People v Sosa
2011 NY Slip Op 00736 [81 AD3d 464]
February 8, 2011
Appellate Division, First Department
Published by New York State Law Reporting Bureau pursuant to Judiciary Law § 431.
As corrected through Wednesday, March 30, 2011

The People of the State of New York, Appellant,
Gilberto Sosa, Respondent. The People of the State of New York, Appellant, v Keith Brock, Respondent.

[*1] Cyrus R. Vance, Jr., District Attorney, New York (David P. Stromes of counsel), for appellant.

Robert S. Dean, Center for Appellate Litigation, New York (Barbara Zolot of counsel), for respondents.

Judgment of resentence, Supreme Court, New York County (Marcy L. Kahn, J.), rendered January 22, 2010, resentencing defendant Sosa pursuant to CPL 440.46 to an aggregate term of seven years, and judgment of resentence, same court and Justice, rendered February 3, 2010, resentencing defendant Brock pursuant to CPL 440.46 to a term of 7½ years, unanimously affirmed.

The resentencing court properly determined that both defendants were eligible for resentencing under the 2009 Drug Law Reform Act (DLRA). These consolidated appeals involve the interpretation of the 10-year look-back provision of CPL 440.46 (5) (a), which affects the eligibility of drug offenders with prior violent felony convictions for resentencing under the 2009 DLRA. We conclude that the look-back period runs back from the date of a defendant's resentencing application, and not from the date of the drug offense upon which the defendant seeks resentencing. In doing so, we agree with the reasoning set forth in the resentencing court's opinion (27 Misc 3d 638 [Sup Ct, NY County 2010]), as well as with numerous other trial court decisions reaching the same conclusion (see e.g. People v Brown, 26 Misc 3d 1204[A], 2010 NY Slip Op 50000[U] [Sup Ct, NY County 2010]).

Initially, we reject defendants' arguments that these appeals should be dismissed. The People are entitled to appeal from an allegedly unlawful sentence (CPL 450.20 [4]; 450.30 [2]), and an appeal from a sentence includes an appeal from a resentence (CPL 450.30 [3]). We find nothing in any of the three versions of the DLRA that limits the People's preexisting right to appeal from a resentence. [*2]

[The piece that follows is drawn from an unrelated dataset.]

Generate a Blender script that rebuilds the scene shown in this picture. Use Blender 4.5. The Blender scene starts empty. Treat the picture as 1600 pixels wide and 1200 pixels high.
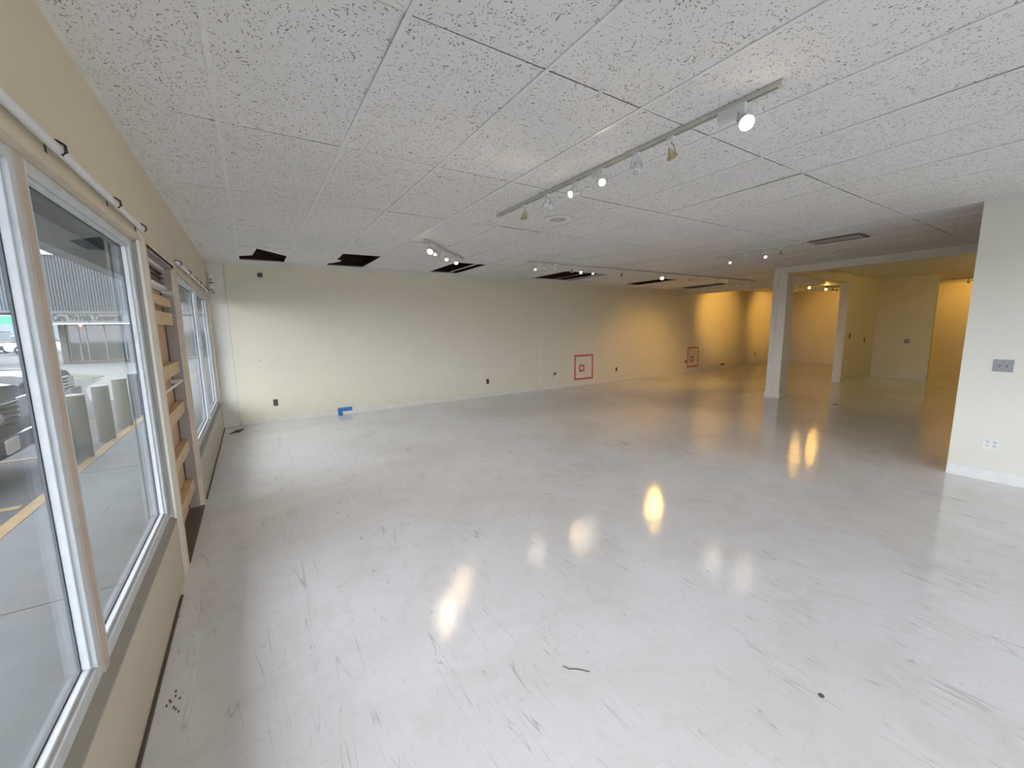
import bpy, bmesh, math, random
from mathutils import Matrix, Vector
random.seed(7)
PI = math.pi
S = bpy.context.scene
COL = S.collection

# ------------------------------------------------------------------ camera
cam_d = bpy.data.cameras.new('camera'); cam = bpy.data.objects.new('camera', cam_d); COL.objects.link(cam)
cam_d.sensor_width = 36; cam_d.lens = 627.65 / 1600 * 36; cam_d.clip_start = .05; cam_d.clip_end = 500
cam.matrix_world = Matrix(((0.83947234, 0.08857967, -0.53613416, 0), (-0.54320275, 0.11004713, -0.83235834, 0),
                           (-0.01473, 0.98997135, 0.14049824, 1.6), (0, 0, 0, 1)))
S.camera = cam
# ------------------------------------------------------------------ view, sky
S.view_settings.view_transform = 'Standard'; S.view_settings.look = 'None'
S.view_settings.gamma = 1; S.view_settings.use_curve_mapping = False
S.view_settings.exposure = 0.66
SKY = 5.0
LAMP = .45
W = bpy.data.worlds.new('overcast_sky'); S.world = W; W.use_nodes = True
wn = W.node_tree; wn.nodes.clear()
wo = wn.nodes.new('ShaderNodeOutputWorld'); wb = wn.nodes.new('ShaderNodeBackground')
tc = wn.nodes.new('ShaderNodeTexCoord'); nz = wn.nodes.new('ShaderNodeTexNoise'); rp = wn.nodes.new('ShaderNodeValToRGB')
nz.inputs['Scale'].default_value = 2.2; nz.inputs['Detail'].default_value = 4
rp.color_ramp.elements[0].position = .3; rp.color_ramp.elements[0].color = (.80, .855, 1, 1)
rp.color_ramp.elements[1].position = .7; rp.color_ramp.elements[1].color = (.93, .95, 1, 1)
wn.links.new(tc.outputs['Generated'], nz.inputs['Vector']); wn.links.new(nz.outputs['Fac'], rp.inputs['Fac'])
wn.links.new(rp.outputs['Color'], wb.inputs['Color']); wb.inputs['Strength'].default_value = SKY
wn.links.new(wb.outputs['Background'], wo.inputs['Surface'])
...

Turning to the merits, we begin by examining the statutory language. CPL 440.46 (5) states that its resentencing provisions "shall not apply to any person who is serving a sentence on a conviction for or has a predicate felony conviction for an exclusion offense." As applicable here, an "exclusion offense" is a violent felony offense "for which the person was previously convicted within the preceding ten years, excluding any time during which the offender was incarcerated for any reason between the time of commission of the previous felony and the time of commission of the present felony" (CPL 440.46 [5] [a] [emphasis added]).

While the People seek to interpret that provision to mean the 10 years preceding the commission of the present felony, that interpretation strains the plain meaning of the statute. The provision uses the simple phrase "preceding ten years," without reference to the date of commission of the present felony. By its plain meaning, it would mean the 10 years preceding the resentencing application, since no other time period is set forth. In contrast, where the Legislature has intended for a period to run from the date of commission of an offense back to the date of sentence of an earlier crime, it has expressly said so, or incorporated such look-back provisions by reference (see e.g. Penal Law § 70.04 [1] [b] [iv]). Accordingly, the maxim expressio unius est exclusio alterius also supports the court's determination (see generally McKinney's Cons Laws of NY, Book 1, Statutes § 240).

This interpretation of the statute is consistent with its ameliorative purpose, as well as its concern for protection of the public from violent drug offenders. Measuring the look-back period from the date of the application would permit drug offenders with violent pasts to eventually become eligible as those pasts fade into history, rather than making them permanently ineligible. This interpretation would also be consistent with the statute's public safety concerns, since it would still exclude persons with recent violent backgrounds.

Finally, we note that our decision in People v Wright (78 AD3d 474 [2010]) contains language that could be viewed as supporting the People's interpretation of the statute. That language was dictum, at most. The look-back period was not at issue in Wright. The phrase in question was peripheral to a discussion of a completely different issue, and was not intended to state an interpretation of the look-back provision. Concur—Mazzarelli, J.P., Friedman, Catterson, Manzanet-Daniels and RomÁn, JJ.